Padecky: Wisdom flying solo
ROHNERT PARK - Sonoma State’s Natalie Wisdom is entering the void, smiling. Yes, smiling and grinning and laughing and for a moment there you’d think she forgot where she was and what she was doing. She’s a college basketball coach going solo, really solo.
Wisdom can’t call Duke or Kansas or Kentucky for advice because there’s not a female assistant coach for the men’s team at Duke, Kansas or Kentucky who can help her. In fact, there’s not a men’s woman assistant anywhere. She is alone, the only female assistant coach for a men’s team in NCAA basketball at the Division I or Division II level.
So Wisdom, 25, should fidget. A leg should be bouncing up and down. Her answers should be short and clipped. She should be a mass of staccato energy, giving off enough electricity you could run a toaster oven off her charge. Instead, you get this ...
“The men’s game is the same as the women’s,” Wisdom said. “OK, the men play above the rim, the women below it.”
Wisdom paused, saw the opening and charged through it.
“Oh, wow! These players can dunk! Can we really do that?”
Wisdom sat back, laughing. A little self-deprecation goes a long way. Wisdom is aware of her singular status and how it might feel like a crushing anvil on her back. Which it might be if she was the only SSU coach possessed with the gift of humor. She’s not.
“Look,” said Pat Fuscaldo, SSU’s men’s head coach, “if Natalie can handle my three Jack Russells, she can coach men’s basketball.”
Yes, you got it - Pat Fuscaldo hired his dog sitter to coach his men.
Only in the small, quirky world of Sonoma County could we somehow connect Jack Russell terriers to men’s college basketball through a young woman who once was coached as a fifth-grader by Fuscaldo’s wife, Molly Goodenbour, the legendary Stanford All-American who also once coached the women at SRJC - where Wisdom was team captain her two years there.
Stop me if you read that previous paragraph before.
Of course you haven’t.
And I bet you never read the next paragraph, either.
“Once I heard how well Natalie handled those Jack Russells,” Fuscaldo said, “that sealed the deal for me.”
Goodenbour had gotten to know Wisdom through youth basketball camps Goodenbour had run. Fuscaldo in turn had gotten to know Wisdom through the many recruiting trips he made to SRJC to see the men’s team. Fuscaldo also became good friends with Lacey Campbell, SRJC’s women’s coach.
Fuscaldo and Goodenbour would go on vacation and ask Wisdom, who starred at Rincon Valley Christian, to take care of the hyperactive Jack Russells. A connection was cemented. Beyond finding a doctor and a mechanic, nothing relaxes a couple more than finding someone they can trust to take care of their animals.
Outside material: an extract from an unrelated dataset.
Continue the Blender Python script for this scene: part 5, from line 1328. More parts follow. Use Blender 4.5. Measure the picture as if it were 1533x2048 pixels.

So when Wisdom approached Fuscaldo this summer, Wisdom grabbed his full attention.
Fuscaldo had just lost an assistant, Zach Zapponi. What about me, Wisdom asked.
“I really want you to think this over,” Fuscaldo said to Wisdom. It wasn’t meant to discourage her. It was meant for Wisdom to think it through. Wisdom really needed to know where women stood in men’s college basketball.
Nowhere, actually. According to a USA Today article in 2013, only three women have been paid assistants at a men’s program. It was in the early ’90s and the women lasted a very short time. Possibly even more significant was the number of women in college coaching today.
In 1974, 90 percent of all women collegiate athletes were coached by women. In 2013, the same college that did the original research - the University of Minnesota - found only 38 percent of all women collegiate athletes were coached by women.
“So there is gender bias,” said Marlene Bjornsrud, executive director of The Alliance of Women Coaches. “So what Natalie is doing, you can call her courageous and brave. It is very different to be the only woman in the room.”
Wisdom shrugged at being brave or courageous.
“I mean, what have I done?” she said.
True, the SSU men completed just their first week of practice Wednesday. Games haven’t even started yet. But athletes ? contrary to popular belief - are very intuitive people. They can smell baloney from a mile away. If a coach is a hood ornament or a political appointee or just a gasbag, players will reject and ignore.
“We look at all of it as information,” said team captain Mike Harris, a forward. “We listen to what our coaches have to say and apply it to our performance. We don’t treat her any less or more seriously than the other coaches. I don’t care who they are, as long as they know what they are talking about.”